╔══
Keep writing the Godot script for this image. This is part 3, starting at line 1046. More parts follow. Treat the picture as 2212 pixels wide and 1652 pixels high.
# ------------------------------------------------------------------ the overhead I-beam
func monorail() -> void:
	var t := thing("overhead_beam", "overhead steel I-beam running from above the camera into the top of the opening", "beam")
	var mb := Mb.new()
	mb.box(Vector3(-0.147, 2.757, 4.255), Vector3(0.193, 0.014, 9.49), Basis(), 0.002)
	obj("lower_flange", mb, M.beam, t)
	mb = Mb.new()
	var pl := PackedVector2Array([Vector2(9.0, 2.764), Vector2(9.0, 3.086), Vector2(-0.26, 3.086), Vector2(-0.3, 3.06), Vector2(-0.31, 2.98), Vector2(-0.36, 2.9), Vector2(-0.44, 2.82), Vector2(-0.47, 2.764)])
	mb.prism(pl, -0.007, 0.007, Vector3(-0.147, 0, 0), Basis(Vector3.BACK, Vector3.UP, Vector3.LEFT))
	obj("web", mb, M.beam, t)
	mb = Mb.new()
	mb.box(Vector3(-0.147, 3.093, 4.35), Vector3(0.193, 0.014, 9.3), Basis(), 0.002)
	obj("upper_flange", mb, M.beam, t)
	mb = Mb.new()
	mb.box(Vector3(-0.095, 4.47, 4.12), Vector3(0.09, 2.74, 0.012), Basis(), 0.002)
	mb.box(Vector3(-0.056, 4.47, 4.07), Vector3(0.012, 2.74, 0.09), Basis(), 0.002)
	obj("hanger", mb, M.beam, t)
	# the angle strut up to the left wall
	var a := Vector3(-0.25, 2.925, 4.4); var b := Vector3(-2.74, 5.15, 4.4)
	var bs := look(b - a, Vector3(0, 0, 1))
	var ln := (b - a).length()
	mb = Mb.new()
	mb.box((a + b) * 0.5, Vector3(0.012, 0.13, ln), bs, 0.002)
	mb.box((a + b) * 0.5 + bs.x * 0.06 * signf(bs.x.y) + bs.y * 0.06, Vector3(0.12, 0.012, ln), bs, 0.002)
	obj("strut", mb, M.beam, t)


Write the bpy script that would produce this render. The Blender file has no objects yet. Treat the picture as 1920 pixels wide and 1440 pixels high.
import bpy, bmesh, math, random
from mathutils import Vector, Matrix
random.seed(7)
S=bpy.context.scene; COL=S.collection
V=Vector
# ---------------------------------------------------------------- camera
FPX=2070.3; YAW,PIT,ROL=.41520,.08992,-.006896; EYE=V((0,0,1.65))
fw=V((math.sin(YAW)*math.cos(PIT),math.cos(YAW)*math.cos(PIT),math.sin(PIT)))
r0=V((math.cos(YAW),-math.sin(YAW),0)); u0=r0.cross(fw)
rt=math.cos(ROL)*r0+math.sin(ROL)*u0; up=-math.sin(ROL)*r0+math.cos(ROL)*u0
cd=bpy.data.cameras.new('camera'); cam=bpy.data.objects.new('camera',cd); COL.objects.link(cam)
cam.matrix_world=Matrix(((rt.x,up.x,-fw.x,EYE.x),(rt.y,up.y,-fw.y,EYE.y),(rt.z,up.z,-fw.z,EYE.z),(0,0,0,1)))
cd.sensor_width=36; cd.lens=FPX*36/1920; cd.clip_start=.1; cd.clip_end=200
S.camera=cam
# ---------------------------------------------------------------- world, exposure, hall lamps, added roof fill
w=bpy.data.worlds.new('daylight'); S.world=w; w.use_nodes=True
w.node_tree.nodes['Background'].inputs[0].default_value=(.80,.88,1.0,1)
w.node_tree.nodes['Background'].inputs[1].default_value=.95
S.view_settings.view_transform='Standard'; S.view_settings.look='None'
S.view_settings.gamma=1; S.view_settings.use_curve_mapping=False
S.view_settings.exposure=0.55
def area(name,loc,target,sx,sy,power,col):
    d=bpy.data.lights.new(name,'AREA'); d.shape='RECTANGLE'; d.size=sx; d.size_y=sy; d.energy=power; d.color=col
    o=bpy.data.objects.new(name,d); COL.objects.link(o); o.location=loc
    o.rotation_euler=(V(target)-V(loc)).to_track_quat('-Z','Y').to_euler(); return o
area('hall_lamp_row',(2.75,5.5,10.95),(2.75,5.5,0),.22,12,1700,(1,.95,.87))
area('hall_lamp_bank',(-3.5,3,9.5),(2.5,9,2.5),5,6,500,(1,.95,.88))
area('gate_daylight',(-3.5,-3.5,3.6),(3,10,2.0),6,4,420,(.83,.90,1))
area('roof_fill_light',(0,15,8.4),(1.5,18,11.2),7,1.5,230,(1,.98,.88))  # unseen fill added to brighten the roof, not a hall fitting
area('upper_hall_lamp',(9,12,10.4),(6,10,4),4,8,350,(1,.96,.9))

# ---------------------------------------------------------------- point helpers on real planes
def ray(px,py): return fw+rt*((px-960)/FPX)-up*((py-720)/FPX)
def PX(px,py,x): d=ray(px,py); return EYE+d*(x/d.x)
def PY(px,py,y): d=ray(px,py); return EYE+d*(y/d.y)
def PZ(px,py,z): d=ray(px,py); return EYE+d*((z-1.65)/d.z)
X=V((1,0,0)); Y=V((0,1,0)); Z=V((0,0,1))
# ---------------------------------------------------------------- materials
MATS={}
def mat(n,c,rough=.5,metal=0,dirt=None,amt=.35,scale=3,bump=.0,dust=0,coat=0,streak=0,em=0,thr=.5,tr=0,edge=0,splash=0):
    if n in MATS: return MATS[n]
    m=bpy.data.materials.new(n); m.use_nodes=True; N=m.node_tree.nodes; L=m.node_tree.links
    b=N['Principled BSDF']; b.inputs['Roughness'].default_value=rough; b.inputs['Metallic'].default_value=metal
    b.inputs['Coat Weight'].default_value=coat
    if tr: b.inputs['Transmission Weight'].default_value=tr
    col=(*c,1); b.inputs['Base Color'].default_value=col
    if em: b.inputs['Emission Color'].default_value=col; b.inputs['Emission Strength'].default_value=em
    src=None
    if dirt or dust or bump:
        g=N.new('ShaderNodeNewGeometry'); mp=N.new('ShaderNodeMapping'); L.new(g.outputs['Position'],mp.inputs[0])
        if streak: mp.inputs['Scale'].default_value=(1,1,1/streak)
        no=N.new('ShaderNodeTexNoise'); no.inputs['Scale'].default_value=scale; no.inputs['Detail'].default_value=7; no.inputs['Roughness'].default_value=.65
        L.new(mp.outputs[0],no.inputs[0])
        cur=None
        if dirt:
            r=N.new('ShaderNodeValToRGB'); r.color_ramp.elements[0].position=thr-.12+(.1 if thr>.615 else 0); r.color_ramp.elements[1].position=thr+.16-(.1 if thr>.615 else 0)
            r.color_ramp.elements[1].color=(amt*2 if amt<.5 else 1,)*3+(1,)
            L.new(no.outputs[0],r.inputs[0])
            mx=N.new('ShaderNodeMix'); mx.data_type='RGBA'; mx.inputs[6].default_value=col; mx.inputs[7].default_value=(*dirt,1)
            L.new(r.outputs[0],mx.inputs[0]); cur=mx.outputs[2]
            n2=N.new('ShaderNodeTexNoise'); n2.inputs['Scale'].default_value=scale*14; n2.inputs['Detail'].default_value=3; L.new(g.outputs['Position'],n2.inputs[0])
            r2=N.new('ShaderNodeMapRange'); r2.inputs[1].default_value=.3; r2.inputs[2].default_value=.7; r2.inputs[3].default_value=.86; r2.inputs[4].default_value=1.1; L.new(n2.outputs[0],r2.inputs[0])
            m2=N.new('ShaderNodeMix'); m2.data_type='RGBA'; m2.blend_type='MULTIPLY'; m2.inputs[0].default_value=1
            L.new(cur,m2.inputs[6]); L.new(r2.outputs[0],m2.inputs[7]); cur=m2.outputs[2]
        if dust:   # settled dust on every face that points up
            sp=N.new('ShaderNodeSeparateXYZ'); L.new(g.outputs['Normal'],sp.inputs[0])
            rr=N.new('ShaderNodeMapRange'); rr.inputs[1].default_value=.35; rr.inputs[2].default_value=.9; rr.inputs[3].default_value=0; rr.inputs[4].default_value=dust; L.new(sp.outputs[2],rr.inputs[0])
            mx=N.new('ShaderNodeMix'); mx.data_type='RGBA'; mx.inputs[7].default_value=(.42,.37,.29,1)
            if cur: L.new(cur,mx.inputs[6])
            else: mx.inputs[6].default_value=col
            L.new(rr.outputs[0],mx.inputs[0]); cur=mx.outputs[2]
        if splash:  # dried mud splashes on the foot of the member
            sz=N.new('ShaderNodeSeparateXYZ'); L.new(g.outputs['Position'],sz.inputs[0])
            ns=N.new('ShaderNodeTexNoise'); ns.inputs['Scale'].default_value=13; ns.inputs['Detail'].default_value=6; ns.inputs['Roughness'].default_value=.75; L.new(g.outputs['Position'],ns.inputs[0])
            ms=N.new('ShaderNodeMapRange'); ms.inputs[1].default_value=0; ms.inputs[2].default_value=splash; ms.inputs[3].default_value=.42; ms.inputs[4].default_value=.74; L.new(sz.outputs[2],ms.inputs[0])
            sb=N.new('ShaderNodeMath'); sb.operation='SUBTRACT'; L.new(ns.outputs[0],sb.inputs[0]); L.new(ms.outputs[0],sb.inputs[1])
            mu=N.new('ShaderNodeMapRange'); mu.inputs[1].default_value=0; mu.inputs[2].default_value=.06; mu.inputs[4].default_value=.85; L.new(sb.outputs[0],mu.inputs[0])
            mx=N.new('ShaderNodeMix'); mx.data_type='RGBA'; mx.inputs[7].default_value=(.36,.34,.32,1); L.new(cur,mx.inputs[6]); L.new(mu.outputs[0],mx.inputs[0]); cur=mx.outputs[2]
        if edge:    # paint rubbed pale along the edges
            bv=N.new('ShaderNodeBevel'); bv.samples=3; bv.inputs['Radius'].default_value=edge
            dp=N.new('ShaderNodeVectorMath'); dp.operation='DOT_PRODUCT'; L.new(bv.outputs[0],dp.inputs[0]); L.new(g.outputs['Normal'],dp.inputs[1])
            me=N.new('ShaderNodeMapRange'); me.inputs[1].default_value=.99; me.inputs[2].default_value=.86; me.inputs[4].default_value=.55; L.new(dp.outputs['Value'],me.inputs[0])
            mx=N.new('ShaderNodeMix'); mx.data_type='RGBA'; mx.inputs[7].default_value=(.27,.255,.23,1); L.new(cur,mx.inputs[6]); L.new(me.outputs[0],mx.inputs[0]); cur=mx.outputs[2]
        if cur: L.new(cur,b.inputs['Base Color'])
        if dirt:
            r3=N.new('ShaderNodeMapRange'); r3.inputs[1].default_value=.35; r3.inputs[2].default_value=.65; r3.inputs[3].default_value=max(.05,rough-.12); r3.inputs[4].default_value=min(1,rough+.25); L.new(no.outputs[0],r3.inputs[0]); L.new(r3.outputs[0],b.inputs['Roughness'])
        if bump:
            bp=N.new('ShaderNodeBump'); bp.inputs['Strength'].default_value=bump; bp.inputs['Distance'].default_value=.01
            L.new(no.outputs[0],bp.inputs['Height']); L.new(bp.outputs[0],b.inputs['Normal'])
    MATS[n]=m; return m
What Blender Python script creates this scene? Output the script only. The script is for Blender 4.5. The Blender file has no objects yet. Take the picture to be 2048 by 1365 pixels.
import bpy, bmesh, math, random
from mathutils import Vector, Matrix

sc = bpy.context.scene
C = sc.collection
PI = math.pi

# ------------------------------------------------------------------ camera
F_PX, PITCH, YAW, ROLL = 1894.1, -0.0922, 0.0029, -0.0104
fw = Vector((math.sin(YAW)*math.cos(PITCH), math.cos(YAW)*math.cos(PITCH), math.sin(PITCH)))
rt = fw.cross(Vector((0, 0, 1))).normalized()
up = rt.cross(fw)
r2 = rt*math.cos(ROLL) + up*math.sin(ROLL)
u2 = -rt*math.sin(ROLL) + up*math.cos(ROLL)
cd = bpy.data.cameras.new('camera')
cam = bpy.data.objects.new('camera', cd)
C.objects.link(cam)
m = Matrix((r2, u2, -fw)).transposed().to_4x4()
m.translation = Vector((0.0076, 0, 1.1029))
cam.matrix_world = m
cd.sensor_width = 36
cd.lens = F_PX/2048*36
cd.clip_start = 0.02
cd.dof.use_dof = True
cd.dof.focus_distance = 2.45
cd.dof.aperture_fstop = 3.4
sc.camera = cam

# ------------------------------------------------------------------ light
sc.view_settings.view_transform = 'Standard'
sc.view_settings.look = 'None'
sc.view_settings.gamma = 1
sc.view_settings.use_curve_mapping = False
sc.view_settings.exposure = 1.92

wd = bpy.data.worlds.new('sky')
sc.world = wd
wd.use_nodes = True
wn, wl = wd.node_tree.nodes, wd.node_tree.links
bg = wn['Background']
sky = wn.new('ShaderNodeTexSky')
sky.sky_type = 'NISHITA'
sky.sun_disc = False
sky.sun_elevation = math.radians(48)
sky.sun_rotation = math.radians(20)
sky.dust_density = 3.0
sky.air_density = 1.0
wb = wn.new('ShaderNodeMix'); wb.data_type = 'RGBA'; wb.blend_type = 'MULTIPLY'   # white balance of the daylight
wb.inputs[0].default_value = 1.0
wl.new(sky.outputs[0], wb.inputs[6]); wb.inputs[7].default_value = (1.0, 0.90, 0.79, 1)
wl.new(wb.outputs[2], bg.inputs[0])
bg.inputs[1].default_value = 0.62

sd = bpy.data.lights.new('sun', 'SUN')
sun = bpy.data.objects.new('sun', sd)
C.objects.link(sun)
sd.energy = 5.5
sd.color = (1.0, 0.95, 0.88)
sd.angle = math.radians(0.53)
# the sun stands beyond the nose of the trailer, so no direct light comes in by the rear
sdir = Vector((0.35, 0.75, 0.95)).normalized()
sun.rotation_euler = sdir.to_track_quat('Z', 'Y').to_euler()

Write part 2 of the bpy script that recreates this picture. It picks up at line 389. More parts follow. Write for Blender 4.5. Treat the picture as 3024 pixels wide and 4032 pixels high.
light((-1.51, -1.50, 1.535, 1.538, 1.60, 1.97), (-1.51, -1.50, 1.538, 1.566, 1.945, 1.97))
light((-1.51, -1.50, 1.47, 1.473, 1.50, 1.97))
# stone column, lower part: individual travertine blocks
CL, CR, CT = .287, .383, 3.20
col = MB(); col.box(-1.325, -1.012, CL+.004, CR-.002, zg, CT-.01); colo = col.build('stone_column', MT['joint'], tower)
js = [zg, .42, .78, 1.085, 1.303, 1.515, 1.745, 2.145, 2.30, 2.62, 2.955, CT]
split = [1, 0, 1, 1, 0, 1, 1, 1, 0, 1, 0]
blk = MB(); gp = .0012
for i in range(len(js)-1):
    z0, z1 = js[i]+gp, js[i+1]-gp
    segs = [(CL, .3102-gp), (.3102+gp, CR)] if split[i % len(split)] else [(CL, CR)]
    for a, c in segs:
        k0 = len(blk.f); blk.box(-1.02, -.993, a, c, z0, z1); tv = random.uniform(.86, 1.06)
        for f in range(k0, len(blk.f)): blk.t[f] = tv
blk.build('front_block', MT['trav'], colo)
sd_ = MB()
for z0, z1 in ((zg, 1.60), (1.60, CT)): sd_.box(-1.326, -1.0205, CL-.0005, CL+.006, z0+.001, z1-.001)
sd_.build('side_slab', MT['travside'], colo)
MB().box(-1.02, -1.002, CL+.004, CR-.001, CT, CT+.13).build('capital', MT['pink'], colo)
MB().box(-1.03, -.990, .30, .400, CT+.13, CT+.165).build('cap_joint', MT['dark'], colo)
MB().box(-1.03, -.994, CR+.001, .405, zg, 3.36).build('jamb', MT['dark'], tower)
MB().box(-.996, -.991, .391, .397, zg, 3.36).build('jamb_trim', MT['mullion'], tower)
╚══
Retype precisely, and only, the span of lines that opens at the line containing "What Blender Python" and closes at the line containing "bg.inputs[1].default_value = 0.62", both inclusive.

What Blender Python script creates this scene? Output the script only. The script is for Blender 4.5. The Blender file has no objects yet. Take the picture to be 2048 by 1365 pixels.
import bpy, bmesh, math, random
from mathutils import Vector, Matrix

sc = bpy.context.scene
C = sc.collection
PI = math.pi

# ------------------------------------------------------------------ camera
F_PX, PITCH, YAW, ROLL = 1894.1, -0.0922, 0.0029, -0.0104
fw = Vector((math.sin(YAW)*math.cos(PITCH), math.cos(YAW)*math.cos(PITCH), math.sin(PITCH)))
rt = fw.cross(Vector((0, 0, 1))).normalized()
up = rt.cross(fw)
r2 = rt*math.cos(ROLL) + up*math.sin(ROLL)
u2 = -rt*math.sin(ROLL) + up*math.cos(ROLL)
cd = bpy.data.cameras.new('camera')
cam = bpy.data.objects.new('camera', cd)
C.objects.link(cam)
m = Matrix((r2, u2, -fw)).transposed().to_4x4()
m.translation = Vector((0.0076, 0, 1.1029))
cam.matrix_world = m
cd.sensor_width = 36
cd.lens = F_PX/2048*36
cd.clip_start = 0.02
cd.dof.use_dof = True
cd.dof.focus_distance = 2.45
cd.dof.aperture_fstop = 3.4
sc.camera = cam

# ------------------------------------------------------------------ light
sc.view_settings.view_transform = 'Standard'
sc.view_settings.look = 'None'
sc.view_settings.gamma = 1
sc.view_settings.use_curve_mapping = False
sc.view_settings.exposure = 1.92

wd = bpy.data.worlds.new('sky')
sc.world = wd
wd.use_nodes = True
wn, wl = wd.node_tree.nodes, wd.node_tree.links
bg = wn['Background']
sky = wn.new('ShaderNodeTexSky')
sky.sky_type = 'NISHITA'
sky.sun_disc = False
sky.sun_elevation = math.radians(48)
sky.sun_rotation = math.radians(20)
sky.dust_density = 3.0
sky.air_density = 1.0
wb = wn.new('ShaderNodeMix'); wb.data_type = 'RGBA'; wb.blend_type = 'MULTIPLY'   # white balance of the daylight
wb.inputs[0].default_value = 1.0
wl.new(sky.outputs[0], wb.inputs[6]); wb.inputs[7].default_value = (1.0, 0.90, 0.79, 1)
wl.new(wb.outputs[2], bg.inputs[0])
bg.inputs[1].default_value = 0.62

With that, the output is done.